Compreendemos que a única forma de enfrentarmos o perverso projeto do
governo para o Tapajós é trabalharmos a união de vários movimentos populares,
igrejas e povo Munduruku, ao estilo Chico Mendes. Desafio maior é abrir os
olhos das populações não indígenas, principalmente das cidades da bacia do
Tapajós. Sem isso vamos cair na mesma desilusão do povo do Xingu. Nossa
vantagem é que o governo está metido na arapuca da crise internacional com
reflexos na economia brasileira (O BNDES não poderá mais abrir o cofre a
qualquer custo) e o "lava a jato" é outro aliado, pois as
empreiteiras estão metidas nos crimes e se for feita justiça não poderão mais
fazer obras públicas. Enquanto isso vamos trabalhando a sensibilização das
comunidades tapajônicas, mesmo lutando sem recursos e sem apoiadores políticos
e classe média.
P - Como vês a degradação ambiental causada pelos garimpos industriais do médio Tapajós, que ameaça os sete municípios daquela região, com o despejo de mercúrio, cianeto e barro? Essa questão, acoplada ao caso dos projetos de hidrelétricas, como tu analisas?

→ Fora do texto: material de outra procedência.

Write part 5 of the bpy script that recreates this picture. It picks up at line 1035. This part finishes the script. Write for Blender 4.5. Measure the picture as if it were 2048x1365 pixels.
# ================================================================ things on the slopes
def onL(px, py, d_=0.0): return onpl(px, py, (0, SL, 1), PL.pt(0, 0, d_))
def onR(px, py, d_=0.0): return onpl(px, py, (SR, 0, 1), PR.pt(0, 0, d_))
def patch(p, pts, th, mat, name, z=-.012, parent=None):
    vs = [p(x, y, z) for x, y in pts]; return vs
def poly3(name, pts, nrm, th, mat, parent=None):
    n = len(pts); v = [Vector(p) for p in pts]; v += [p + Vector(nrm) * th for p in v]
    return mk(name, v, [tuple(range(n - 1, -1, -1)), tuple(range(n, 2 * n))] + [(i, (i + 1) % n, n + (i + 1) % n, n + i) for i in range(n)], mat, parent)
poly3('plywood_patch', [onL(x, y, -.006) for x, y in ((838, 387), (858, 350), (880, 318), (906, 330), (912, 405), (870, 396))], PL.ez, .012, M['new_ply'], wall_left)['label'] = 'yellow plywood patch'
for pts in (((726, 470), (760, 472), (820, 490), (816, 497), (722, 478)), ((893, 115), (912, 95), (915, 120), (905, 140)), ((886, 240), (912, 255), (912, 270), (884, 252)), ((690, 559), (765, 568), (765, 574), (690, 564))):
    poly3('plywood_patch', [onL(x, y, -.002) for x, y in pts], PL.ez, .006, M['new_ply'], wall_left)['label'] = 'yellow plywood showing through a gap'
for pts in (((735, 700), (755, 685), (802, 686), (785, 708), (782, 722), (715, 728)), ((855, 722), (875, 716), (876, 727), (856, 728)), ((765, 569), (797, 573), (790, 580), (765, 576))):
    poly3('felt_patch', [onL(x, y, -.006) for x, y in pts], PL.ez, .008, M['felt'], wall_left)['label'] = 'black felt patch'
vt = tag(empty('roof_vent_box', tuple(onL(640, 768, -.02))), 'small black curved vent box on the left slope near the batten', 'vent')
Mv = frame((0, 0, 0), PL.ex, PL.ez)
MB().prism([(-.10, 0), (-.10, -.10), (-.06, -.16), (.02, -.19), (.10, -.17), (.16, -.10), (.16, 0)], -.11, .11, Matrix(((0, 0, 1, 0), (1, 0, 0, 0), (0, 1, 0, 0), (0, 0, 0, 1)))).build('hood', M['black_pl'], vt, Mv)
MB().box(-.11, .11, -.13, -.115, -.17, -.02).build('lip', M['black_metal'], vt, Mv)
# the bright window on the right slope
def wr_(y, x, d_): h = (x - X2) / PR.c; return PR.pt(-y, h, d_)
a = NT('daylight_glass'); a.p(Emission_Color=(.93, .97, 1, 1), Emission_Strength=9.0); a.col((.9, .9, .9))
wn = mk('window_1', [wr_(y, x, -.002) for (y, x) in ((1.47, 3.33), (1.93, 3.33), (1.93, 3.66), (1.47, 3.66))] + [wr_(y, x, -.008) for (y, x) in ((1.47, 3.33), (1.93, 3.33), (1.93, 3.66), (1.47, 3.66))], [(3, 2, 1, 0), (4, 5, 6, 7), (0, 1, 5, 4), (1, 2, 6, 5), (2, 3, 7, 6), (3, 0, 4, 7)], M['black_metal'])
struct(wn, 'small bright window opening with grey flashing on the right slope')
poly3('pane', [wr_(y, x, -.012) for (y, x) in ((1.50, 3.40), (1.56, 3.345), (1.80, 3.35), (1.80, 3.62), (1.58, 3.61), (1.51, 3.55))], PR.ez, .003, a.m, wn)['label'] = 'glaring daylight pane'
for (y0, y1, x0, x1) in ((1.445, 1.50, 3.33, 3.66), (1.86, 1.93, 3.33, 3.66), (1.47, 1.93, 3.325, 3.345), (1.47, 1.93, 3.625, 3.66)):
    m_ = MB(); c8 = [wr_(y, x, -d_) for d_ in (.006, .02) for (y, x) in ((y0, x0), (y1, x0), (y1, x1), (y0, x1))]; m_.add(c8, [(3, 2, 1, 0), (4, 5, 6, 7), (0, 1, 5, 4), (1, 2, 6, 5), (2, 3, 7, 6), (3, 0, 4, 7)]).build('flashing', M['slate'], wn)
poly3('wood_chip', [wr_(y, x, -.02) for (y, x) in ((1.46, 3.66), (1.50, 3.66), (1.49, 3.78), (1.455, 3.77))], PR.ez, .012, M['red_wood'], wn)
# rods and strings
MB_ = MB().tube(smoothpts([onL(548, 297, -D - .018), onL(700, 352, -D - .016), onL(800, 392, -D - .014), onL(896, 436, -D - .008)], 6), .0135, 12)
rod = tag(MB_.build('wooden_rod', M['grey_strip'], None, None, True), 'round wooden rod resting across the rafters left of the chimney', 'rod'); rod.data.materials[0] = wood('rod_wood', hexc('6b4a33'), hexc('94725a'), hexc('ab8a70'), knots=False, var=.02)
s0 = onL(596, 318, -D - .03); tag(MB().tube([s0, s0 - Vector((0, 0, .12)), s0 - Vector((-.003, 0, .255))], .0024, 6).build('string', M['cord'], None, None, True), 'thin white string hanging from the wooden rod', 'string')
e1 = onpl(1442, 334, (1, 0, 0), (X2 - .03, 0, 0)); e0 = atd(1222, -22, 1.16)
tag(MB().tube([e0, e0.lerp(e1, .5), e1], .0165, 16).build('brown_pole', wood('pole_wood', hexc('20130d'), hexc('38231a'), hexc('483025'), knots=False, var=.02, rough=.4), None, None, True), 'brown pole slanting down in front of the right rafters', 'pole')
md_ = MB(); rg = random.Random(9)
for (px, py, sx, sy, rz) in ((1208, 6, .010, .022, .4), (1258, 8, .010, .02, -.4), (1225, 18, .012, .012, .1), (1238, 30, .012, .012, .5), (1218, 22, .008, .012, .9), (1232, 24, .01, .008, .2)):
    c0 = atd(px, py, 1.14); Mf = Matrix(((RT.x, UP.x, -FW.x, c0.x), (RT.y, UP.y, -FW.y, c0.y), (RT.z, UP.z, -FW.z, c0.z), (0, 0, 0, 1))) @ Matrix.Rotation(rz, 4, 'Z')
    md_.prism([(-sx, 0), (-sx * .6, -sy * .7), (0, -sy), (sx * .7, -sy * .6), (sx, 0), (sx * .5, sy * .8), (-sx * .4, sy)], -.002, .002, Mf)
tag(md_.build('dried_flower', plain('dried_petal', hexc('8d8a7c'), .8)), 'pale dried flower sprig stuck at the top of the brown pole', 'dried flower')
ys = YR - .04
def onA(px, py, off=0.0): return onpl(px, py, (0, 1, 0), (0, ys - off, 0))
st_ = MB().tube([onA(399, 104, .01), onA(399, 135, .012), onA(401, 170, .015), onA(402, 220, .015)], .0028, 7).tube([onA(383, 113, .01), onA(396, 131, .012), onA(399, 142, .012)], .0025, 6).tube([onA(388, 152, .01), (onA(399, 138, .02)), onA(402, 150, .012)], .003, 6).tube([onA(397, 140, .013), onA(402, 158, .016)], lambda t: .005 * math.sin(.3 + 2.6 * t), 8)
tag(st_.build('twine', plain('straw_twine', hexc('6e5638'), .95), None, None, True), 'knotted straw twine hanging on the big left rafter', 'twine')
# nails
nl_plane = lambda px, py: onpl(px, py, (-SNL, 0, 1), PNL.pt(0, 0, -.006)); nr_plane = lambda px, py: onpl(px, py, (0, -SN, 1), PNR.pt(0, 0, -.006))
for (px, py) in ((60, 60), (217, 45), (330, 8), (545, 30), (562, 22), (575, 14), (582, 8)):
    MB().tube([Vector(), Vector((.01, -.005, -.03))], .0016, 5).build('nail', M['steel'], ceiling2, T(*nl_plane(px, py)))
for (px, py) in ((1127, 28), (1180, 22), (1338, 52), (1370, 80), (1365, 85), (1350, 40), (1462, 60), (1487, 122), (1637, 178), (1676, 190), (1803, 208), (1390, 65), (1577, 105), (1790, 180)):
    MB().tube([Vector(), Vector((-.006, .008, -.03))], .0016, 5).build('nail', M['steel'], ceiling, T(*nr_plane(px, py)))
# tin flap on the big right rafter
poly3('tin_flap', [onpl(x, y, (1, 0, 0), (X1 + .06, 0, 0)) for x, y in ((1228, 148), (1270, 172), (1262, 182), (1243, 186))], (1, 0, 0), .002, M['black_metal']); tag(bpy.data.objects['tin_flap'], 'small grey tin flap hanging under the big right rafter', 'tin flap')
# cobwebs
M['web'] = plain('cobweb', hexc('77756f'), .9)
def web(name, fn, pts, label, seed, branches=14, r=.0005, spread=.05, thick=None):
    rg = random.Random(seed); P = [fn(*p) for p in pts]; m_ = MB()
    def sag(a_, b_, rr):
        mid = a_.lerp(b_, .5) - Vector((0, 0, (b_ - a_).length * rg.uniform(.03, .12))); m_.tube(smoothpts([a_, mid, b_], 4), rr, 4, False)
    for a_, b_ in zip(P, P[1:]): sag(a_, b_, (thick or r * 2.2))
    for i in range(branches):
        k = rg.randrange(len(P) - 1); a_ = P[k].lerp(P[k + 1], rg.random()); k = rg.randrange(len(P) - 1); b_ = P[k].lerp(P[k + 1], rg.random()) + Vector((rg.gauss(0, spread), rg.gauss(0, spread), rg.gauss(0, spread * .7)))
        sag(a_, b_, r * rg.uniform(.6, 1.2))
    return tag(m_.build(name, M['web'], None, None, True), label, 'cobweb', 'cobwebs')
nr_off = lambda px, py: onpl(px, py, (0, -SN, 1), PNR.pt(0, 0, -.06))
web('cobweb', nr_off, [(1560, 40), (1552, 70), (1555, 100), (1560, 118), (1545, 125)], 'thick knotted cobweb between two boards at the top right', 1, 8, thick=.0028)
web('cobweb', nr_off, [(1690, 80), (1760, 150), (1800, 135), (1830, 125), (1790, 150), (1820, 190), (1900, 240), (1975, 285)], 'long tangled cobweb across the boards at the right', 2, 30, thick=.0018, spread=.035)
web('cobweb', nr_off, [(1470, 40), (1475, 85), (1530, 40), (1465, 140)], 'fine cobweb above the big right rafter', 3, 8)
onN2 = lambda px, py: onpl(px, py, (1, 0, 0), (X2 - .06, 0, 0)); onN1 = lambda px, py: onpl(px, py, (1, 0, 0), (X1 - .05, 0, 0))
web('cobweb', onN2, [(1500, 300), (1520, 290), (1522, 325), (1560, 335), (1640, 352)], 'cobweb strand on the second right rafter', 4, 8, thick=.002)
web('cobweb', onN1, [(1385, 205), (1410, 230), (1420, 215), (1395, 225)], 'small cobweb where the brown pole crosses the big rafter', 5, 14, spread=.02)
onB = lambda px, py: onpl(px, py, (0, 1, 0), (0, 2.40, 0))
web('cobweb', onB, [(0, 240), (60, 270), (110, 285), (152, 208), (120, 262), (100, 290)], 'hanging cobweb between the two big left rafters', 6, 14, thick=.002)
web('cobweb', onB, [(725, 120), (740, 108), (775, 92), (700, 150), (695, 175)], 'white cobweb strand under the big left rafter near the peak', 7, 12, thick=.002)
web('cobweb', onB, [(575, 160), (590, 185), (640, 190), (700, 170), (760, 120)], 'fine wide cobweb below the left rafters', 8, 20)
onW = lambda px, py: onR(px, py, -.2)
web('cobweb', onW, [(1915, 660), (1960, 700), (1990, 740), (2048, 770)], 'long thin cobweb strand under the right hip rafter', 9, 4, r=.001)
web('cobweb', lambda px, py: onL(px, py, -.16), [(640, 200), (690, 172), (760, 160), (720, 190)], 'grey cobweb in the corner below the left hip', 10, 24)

P - Como vês a degradação ambiental causada pelos garimpos industriais do médio Tapajós, que ameaça os sete municípios daquela região, com o despejo de mercúrio, cianeto e barro? Essa questão, acoplada ao caso dos projetos de hidrelétricas, como tu analisas?
R - A poluição do rio e dos povos pelos garimpos é outro crime grave e que não tem tido ação das autoridades e pouco da sociedade. Já na década de 90 nós do Grupo de Defesa da Amazônia, lutamos contra o Estado brasileiro e paraense por causa da poluição mercurial dos garimpos. Fomos até a capital holandesa com a denúncia contra o governo brasileiro e Estado do Pará. Houve uma condenação moral, mas nada de punição aconteceu. Nós do Movimento Tapajós Vivo sentimos o problema, mas analisamos que neste momento barrar as hidroelétricas é mais urgente e tão, ou mais grave do que a poluição dos garimpos. Não temos pernas para assumir as duas lutas e não creio que possamos enfrentar as duas ao mesmo tempo. Assim, esperamos que outros grupos entrem na pressão contra as poluições dos garimpos.